Moderate
The false compromise, or Argument to Moderation, is the logical fallacy you’re making when you believe that two opposing positions create a sort of truth at their midpoint.
The fallacy occurs when you ascribe truthfulness to a compromise, owing merely to its nature as a compromise.
This is one I tend to fall for because I often think that every strongly held idea is false, and so, I tend to think, truth can be best estimated by lining up two opposite strong ideas and looking at the way they reflect off each other.
But the opposite location of two ideas simply does not confer the character of truth to their median. There is nothing inherently truthful about moderation.
If you say the sky is yellow, and I say the sky is blue, the argument from moderation says the sky is green. This is false. I happen to be right about it being blue, and any movement toward your dumb idea makes me more wrong. Because it turns out in this case, there are characteristics of the sky that make it appear quite blue, and your saying it’s yellow has no impact on that basic reality.
Some strategies cannot be compromised without losing their core identity. A strategy of winning the wing of your party through uncompromising dogma is fundamentally undermined by any compromise. A lot of good business strategy has this characteristic: any deviation from it spoils it in almost a digital way, like the strategy was in play (1), and then the slightest of compromise took the strategy out of play (0).
And I notice that ultimately every idea technically has this kind of purity boundary, where at some point, it’s ruined. It’s just a question of how much compromise a given strategy can withstand before it suddenly crosses a line and is wrecked.
I often see political or social arguments between two people or two groups that seem to me to be a case of each side evaluating the boundaries of this purity element of the strategy differently. A radical libertarian may articulate that freedom and the consequences of it are the aim, and the slightest compromise toward social services is a greener sky, period. A more moderate libertarian may argue instead that the benefits of some social services outweigh their cost, and should thus be supported. The radical may accuse the moderate of, through moderation, sullying the entire effort. Their frustration with the moderate may not be (as it often appears to be) about dogma and loyalty to an idea, but rather true disagreement over tactics perceived by one as fundamentally ruinous to the cause.

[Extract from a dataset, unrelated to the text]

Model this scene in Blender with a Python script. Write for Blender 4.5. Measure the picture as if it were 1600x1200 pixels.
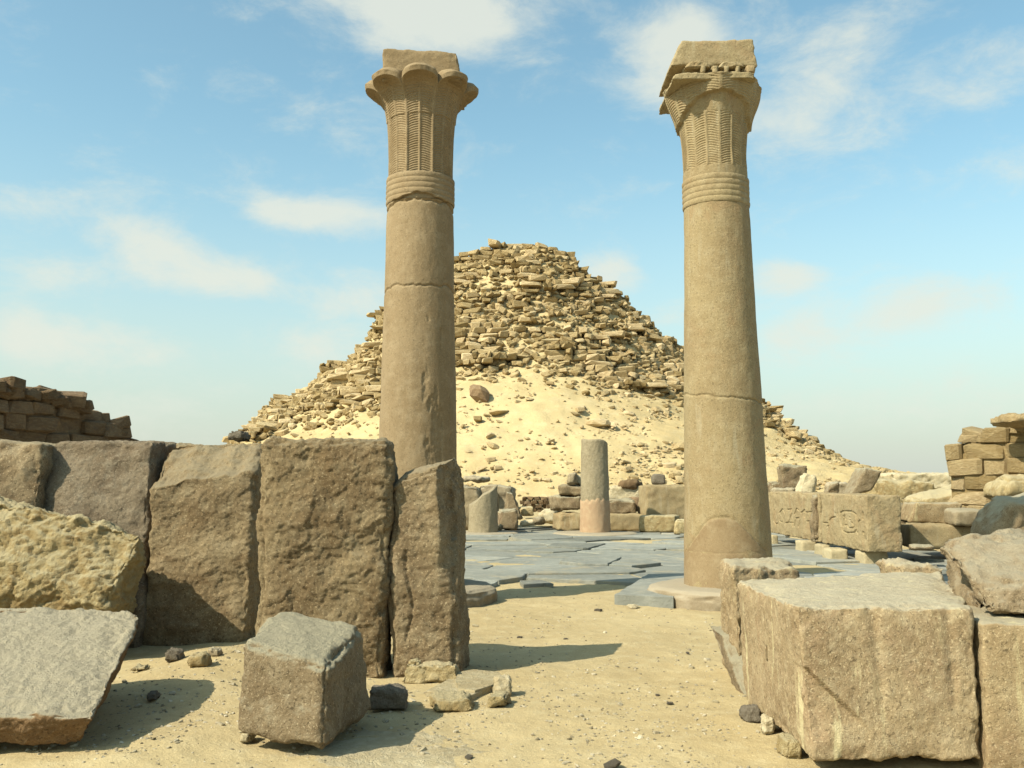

This is why I try, as a radical moderate myself, not to be too upset at the wings of any ideology, or to accuse them of inherently bad faith. I try to remember that any launching rocket is going to have what look from the moderate middle like a blast zone, a big ole fire ball under the rocket, and some people are going to take heat if they are standing near and not on the rocket. Any movement getting started has this heat under it, must, if it’s to break out of the atmosphere and reach orbit. I do try to keep my distance from the flames.